For those of you who keep chuckling when I say the word Dingle, get it all out now: hahahahahahahaha
Ok. Moving on now.
My chosen day started out cloudy and rainy and the idea of cycling 37 km (23 miles) in the rain didn't sound very enjoyable but I got lucky and by 1pm the clouds parted and other than a bit of humidity it was looking like a glorious day. I rented a bike. I packed food, water, camera and an extra layer or two should the weather turn again and set off.
Map of the peninsula. I started in Dingle (lower right) and followed the red path, until I got to An Mhuirioch and then I took the orange path back to Dingle. |
So roads in Europe are already narrower than what you might be imagining. There are no Hummers and very rarely do you see an SUV on the roads in Europe. In Ireland it was also rare to find bike lanes and on the Dingle Peninsula they were nonexistent.

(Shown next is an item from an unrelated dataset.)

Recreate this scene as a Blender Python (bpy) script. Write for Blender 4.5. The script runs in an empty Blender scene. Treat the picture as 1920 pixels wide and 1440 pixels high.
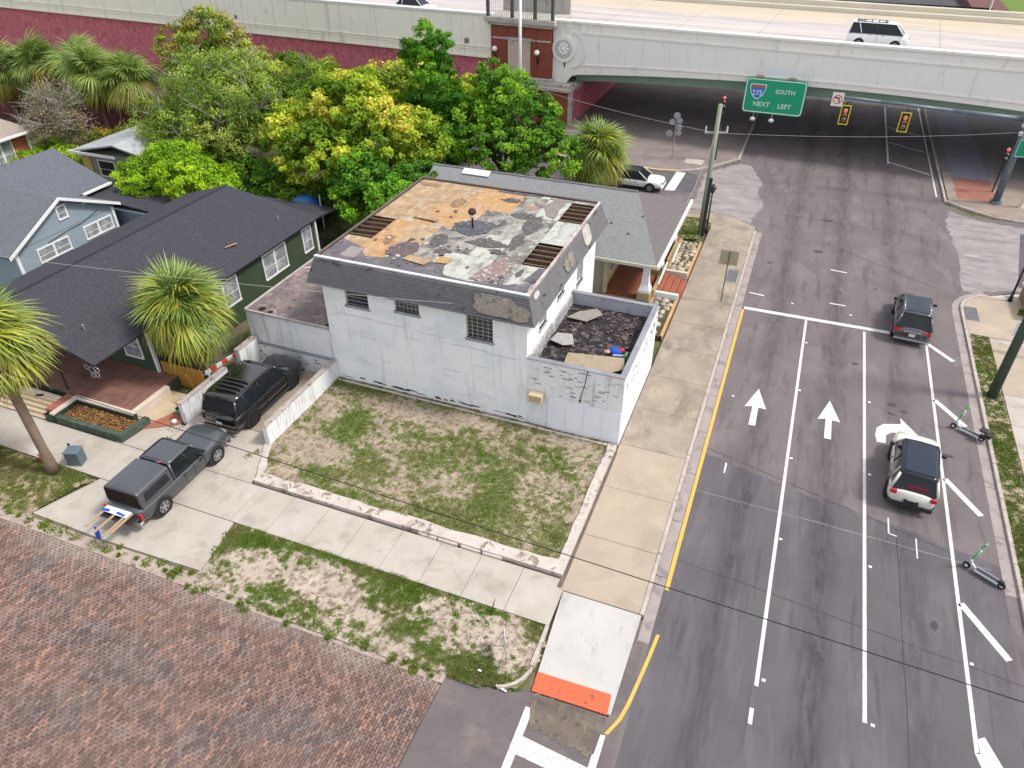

After riding for about an hour I came to a place to pull off (circled point 6 on map), walk a couple minutes up the hill, and see the "Beehive Huts" that were built around 2000 BC. They were carefully stacked flat-ish stones, with each layer placed a little closer toward the center of the hut than the next. There was no mortar used and would be finished with one large stone over the last open area. It was impressive that these structures are still standing. The walls that separate the fields that cover the hill are made in the same manner. No mortar, just careful stacking.
I had a nice chat with some other people that had stopped there and I took in the sights for a bit longer before climbing back on my bike to continue the ride. There are really only 2 ways to "see" the Dingle loop. You can bike it, or dive it. There are a lot of buses that do driving tours, and going around those curves on a bike, on the "wrong" side of the road, with a bus coming towards me was, interesting at times.
Cross at the Western most point of the Peninsula: Slea Head (Ceann Sleibhe) |
About a half hour later I was pedaling up another hill when I reached the peak and, from a distance, I saw this fantastic beach in the distance (the green dot on the map). It was practically calling my name.
I rode down the parking area and most of the way down the ramp, parked my bike, removed my shoes and I stepped onto an Atlantic beach for the first time in my life. This little alcove of a beach was practically singing. I walked to the water's edge and felt the cold (but not icy) water flow over my toes. I didn't want to leave. Unfortunately I had not come prepared for beach-ing, and my late start to the day forced me to leave long before I was ready to.
I walked back to my bike, dried off my feet and put my shoes back on and continued my ride. Looking out over the water I knew I would be back because this place felt like home.
The rest of the ride was beautiful, but since I was worried about riding a bike on the road without lights or things to make me visible I didn't make any additional stops. I rode past some beautiful towns, historic churches and hill after hill of patchwork farmland in variations of green that I didn't know were possible.
If you look back at the map at the top, you'll notice that my "short cut" home using the orange route took me through a bit of an incline. I didn't have 20 more km left in me, so I cut through the hills to ride the 10km route back to Dingle. As I pedaled up that hill, I was passed by some serious cyclists, but I am proud to say that I did NOT get off that bike. I use all 21 of the gears on the bike and I may have been going slow, but I did it.
When I go back to Dingle I will do the loop again. Maybe on a bike, maybe in a car, but I will take as much time as I want. Maybe stay in one of the multitudes of Bed and Breakfasts that I passed along the way and really get time to soak in the beautiful sights that feel so much like home.